Given exercise:
Look through the listing and locate every line containing the word "pixels"; copy those lines.

Record list:
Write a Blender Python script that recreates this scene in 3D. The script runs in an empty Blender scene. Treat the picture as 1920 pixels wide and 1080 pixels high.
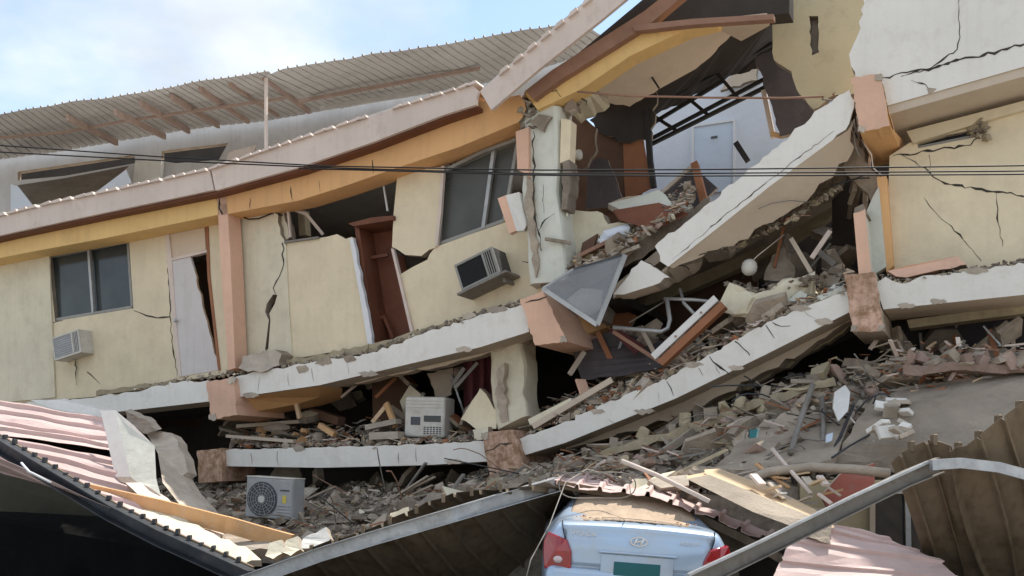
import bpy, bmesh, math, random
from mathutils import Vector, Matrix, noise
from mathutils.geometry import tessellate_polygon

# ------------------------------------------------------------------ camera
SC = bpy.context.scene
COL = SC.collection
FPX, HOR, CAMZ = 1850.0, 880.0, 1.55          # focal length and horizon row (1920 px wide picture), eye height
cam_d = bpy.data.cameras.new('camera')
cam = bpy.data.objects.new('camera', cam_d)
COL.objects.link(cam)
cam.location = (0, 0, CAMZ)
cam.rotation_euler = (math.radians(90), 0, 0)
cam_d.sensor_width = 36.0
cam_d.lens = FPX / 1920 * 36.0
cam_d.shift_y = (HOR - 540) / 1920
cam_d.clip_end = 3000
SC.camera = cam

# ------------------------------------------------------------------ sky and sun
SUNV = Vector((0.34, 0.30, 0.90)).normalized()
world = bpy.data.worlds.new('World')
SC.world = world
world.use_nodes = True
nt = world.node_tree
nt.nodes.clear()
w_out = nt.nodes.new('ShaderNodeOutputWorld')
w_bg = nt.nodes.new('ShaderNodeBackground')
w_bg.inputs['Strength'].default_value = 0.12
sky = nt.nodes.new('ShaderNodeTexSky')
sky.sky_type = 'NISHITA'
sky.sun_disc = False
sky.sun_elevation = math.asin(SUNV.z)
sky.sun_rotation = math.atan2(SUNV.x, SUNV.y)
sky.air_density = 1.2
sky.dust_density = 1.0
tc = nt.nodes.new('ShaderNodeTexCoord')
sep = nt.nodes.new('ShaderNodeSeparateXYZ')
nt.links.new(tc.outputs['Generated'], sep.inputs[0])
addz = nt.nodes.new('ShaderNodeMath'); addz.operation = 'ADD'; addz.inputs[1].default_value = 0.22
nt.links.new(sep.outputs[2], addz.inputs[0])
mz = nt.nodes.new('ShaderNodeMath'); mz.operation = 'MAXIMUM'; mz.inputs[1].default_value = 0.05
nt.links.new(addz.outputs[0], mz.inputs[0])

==

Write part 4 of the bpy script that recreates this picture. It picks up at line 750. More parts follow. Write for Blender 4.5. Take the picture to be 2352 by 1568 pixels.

Expected output:
Write a Blender Python script that recreates this scene in 3D. The script runs in an empty Blender scene. Treat the picture as 1920 pixels wide and 1080 pixels high.
Write part 4 of the bpy script that recreates this picture. It picks up at line 750. More parts follow. Write for Blender 4.5. Take the picture to be 2352 by 1568 pixels.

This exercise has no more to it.